Le prix de «l'arrogance» : le parquet a requis le 23 mai 18 mois de prison avec sursis et l'interdiction pour cinq ans de toute activité dans la fonction publique contre Boris Boillon, ancien «Sarko boy» et ex-ambassadeur de France en Tunisie et en Irak.
Celui qui avait posé dans un magazine people sous le titre «James Bond de la diplomatie», déjà remarqué pour ses maladresses en tant que diplomate, avait été interpellé le 31 juillet 2013 gare du Nord à Paris avec 350 000 euros et 40 000 dollars en liquide. Le parquet a requis la confiscation de la totalité de la somme saisie sur l'ancien conseiller diplomatique de Nicolas Sarkozy, qui sera fixé sur son sort le 7 juillet au tribunal correctionnel de Paris.
«Beaucoup de peine à intégrer la notion de conflit d’intérêt»
Le procureur Nicolas Baïetto a fustigé «l'arrogance» de l'ex-ambassadeur devenu homme d'affaires, qui a vu dans l'action des douaniers un «complot» contre lui, n'exprimant à l'audience que des «regrets nombrilistes». «Où est le scandale d'Etat quand on découvre des sommes transportées de manière illicite? Le scandale est dans le fait que Boris Boillon, aujourd'hui encore, a beaucoup de peine à intégrer la notion de conflit d'intérêt», a estimé le procureur.
Boris Boillon, un temps suspendu du Quai d'Orsay, comparaît pour défaut de déclaration – la loi impose de déclarer le transport d'espèces au-dessus de 10 000 euros dans l'Union européenne –, faux et usage de faux, blanchiment de fraude fiscale et abus de biens sociaux. Le parquet a aussi demandé au tribunal de faire droit aux demandes de l'administration, qui a réclamé une amende équivalente à un quart de la somme saisie, soit 95 036 euros, et 50 000 euros au titre de l'impôt sur le revenu. Il a également requis une interdiction de gérer une société pendant cinq ans.
Son avocat Jean Reinhart a demandé la relaxe pour l'ensemble des poursuites, à l'exception de l'amende douanière, soutenant que son client s'était «égaré» en retournant en Irak mais était «injustement raillé par la presse».
L'ex-diplomate estime avoir mérité son «salaire de la peur»
Combatif, l'ancien ambassadeur a raconté à l'audience qu'il se trouvait alors en «apesanteur» entre l'Irak, où il avait lancé une activité de conseil, et la France.
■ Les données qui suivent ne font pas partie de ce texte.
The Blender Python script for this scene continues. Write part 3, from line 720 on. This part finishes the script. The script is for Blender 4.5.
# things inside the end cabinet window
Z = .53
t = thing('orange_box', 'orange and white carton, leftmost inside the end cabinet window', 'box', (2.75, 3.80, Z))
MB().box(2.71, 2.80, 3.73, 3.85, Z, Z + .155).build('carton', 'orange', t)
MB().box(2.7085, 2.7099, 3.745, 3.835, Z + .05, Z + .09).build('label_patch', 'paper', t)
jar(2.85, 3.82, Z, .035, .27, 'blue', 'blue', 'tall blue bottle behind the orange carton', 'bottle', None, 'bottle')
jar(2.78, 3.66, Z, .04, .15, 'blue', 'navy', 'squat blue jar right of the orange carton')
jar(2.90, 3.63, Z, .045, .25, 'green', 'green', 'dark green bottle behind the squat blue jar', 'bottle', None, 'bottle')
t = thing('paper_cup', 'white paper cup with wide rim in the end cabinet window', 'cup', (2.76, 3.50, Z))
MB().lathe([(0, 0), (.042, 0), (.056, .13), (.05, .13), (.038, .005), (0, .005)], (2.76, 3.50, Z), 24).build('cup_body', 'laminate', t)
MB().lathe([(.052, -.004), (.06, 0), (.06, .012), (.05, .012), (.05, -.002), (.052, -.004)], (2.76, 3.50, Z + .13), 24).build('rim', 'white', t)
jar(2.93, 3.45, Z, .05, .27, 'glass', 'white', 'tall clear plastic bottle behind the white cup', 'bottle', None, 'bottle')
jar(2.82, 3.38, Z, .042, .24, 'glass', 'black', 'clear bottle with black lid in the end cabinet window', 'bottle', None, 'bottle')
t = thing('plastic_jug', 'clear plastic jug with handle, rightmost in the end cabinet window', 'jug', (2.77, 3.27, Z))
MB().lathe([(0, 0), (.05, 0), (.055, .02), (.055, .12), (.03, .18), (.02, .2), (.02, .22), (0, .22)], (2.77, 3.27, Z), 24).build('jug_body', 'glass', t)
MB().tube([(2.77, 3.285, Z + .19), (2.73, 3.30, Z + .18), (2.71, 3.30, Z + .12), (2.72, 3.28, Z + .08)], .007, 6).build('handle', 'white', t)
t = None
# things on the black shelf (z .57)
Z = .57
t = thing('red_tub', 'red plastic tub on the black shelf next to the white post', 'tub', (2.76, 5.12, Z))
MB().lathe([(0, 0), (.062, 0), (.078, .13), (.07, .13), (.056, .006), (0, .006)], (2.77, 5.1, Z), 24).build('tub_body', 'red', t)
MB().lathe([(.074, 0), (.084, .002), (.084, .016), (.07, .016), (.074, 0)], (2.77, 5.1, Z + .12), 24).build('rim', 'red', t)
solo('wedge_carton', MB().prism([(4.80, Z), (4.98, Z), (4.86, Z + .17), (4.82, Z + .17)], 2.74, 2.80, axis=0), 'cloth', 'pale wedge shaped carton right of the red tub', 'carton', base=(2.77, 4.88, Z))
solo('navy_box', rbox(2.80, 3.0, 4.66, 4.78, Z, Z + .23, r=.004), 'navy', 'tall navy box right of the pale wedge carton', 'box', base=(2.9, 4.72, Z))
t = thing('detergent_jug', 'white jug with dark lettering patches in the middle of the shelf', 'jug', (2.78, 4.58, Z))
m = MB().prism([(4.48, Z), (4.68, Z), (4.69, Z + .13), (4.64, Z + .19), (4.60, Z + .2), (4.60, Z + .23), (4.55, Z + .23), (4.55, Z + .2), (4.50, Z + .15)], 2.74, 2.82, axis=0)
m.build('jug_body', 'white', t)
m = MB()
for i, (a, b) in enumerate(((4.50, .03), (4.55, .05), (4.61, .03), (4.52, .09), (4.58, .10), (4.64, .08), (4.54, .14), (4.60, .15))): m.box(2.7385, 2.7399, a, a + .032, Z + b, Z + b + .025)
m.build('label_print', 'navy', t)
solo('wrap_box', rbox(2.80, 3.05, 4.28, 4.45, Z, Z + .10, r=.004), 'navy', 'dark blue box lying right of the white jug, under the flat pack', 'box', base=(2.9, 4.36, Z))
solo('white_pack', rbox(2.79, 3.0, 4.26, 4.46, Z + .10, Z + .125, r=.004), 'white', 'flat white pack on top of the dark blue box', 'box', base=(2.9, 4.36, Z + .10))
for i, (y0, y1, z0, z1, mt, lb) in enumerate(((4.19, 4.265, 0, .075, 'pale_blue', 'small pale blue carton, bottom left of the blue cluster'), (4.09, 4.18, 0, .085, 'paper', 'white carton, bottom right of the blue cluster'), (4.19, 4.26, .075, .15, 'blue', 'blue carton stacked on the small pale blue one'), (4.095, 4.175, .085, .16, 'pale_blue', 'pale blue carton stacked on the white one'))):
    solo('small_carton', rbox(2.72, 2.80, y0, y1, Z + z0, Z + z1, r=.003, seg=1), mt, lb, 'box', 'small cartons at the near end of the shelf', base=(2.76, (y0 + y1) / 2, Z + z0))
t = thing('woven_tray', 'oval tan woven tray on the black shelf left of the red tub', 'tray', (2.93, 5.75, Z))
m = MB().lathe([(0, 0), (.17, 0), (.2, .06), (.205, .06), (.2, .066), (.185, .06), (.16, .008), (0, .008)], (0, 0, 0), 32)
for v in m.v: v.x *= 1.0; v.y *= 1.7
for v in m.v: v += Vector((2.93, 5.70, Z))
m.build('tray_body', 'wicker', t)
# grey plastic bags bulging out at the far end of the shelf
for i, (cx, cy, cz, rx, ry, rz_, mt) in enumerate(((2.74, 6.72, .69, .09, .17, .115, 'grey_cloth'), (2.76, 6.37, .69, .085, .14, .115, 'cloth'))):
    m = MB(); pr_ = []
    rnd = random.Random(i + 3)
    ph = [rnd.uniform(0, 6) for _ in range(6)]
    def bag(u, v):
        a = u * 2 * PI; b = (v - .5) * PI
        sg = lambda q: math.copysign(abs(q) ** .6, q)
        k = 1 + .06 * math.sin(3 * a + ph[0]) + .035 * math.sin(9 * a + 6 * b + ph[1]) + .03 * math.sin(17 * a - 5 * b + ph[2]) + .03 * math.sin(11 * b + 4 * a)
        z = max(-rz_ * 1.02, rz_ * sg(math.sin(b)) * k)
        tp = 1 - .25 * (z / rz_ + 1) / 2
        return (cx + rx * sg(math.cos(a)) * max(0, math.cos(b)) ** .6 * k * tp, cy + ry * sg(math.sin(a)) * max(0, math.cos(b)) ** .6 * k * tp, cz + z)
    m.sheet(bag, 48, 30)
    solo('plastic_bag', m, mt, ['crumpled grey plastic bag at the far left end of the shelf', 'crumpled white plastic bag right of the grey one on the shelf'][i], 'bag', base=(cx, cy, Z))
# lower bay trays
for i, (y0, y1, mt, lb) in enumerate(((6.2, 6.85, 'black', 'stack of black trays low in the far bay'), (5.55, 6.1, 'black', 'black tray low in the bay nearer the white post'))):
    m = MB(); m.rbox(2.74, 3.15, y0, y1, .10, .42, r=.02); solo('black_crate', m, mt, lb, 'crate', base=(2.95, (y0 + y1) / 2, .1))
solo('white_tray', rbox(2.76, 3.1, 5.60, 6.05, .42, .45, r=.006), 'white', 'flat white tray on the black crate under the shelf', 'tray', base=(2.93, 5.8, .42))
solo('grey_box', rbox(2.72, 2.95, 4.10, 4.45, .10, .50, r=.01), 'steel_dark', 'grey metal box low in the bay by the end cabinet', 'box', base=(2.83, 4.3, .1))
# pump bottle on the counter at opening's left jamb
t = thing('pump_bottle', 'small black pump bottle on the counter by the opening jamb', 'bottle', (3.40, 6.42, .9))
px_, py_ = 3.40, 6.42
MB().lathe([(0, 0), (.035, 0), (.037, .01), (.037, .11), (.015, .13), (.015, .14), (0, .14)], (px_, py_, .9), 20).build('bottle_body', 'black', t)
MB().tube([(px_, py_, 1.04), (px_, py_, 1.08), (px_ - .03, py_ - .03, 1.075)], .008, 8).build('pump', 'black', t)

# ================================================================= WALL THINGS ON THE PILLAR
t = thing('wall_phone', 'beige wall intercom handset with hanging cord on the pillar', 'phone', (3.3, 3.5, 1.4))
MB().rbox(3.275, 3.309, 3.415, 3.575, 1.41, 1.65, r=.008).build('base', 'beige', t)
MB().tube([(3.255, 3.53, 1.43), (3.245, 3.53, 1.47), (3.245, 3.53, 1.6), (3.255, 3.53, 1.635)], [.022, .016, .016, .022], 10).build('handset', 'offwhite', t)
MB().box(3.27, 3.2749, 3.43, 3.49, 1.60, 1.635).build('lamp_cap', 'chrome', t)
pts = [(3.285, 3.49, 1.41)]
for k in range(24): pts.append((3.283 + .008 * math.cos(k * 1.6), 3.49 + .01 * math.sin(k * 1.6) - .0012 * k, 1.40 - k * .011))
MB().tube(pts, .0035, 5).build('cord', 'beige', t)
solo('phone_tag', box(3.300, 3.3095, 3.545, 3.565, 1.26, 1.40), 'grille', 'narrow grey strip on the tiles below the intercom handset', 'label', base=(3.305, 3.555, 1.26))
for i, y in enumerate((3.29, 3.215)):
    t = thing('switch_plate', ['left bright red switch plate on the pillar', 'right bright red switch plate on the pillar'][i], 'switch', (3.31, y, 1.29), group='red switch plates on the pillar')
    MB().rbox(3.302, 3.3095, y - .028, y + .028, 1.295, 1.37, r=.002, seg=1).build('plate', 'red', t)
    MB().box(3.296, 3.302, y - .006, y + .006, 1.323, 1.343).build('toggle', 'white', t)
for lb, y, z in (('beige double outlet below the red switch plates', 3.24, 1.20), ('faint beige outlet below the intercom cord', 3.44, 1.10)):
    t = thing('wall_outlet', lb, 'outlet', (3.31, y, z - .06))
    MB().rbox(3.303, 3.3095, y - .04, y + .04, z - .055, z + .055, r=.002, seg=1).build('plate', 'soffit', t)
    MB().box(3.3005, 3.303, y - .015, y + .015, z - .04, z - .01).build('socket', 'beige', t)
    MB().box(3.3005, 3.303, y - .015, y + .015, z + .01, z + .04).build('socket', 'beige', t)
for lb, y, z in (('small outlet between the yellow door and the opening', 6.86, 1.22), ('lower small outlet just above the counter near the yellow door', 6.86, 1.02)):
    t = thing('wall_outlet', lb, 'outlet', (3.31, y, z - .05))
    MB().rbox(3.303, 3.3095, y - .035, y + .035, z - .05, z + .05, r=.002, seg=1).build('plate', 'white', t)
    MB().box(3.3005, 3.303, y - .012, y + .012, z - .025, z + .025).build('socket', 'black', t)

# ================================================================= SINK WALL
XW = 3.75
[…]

Il a dit avoir gagné cette somme en jouant les intermédiaires pour une société irakienne, en particulier dans un grand projet de BTP – autour duquel flotte un «lancinant parfum de corruption», selon le président du tribunal Peimane Ghaleh-Marzban. L'argent lui est remis en mai 2013 par un homme d'affaires irakien sous forme de quatre «pains» plastifiés de billets neufs. Billets qui tomberont dans le filet des douanes.
Crânement, l'ex-diplomate a estimé avoir mérité son «salaire de la peur» et justifié des transactions en liquide par les défaillances du système bancaire irakien et les coutumes orientales : «A Rome, on fait comme les Romains», a-t-il dit avec aplomb.
Le procureur a balayé les dénégations de Boris Boillon, qu'il voit «prêt à recommencer» si l'occasion se présentait.
Maître Reinhart a au contraire dénoncé un acharnement contre son client, qui «paye le fait d'avoir été ambassadeur» et de faire depuis des affaires, même si tout est légal. Toucher une commission pour avoir facilité un contrat, comme un agent immobilier prend 5 % d’une vente, «c’est toujours très choquant», reconnaît l'avocat.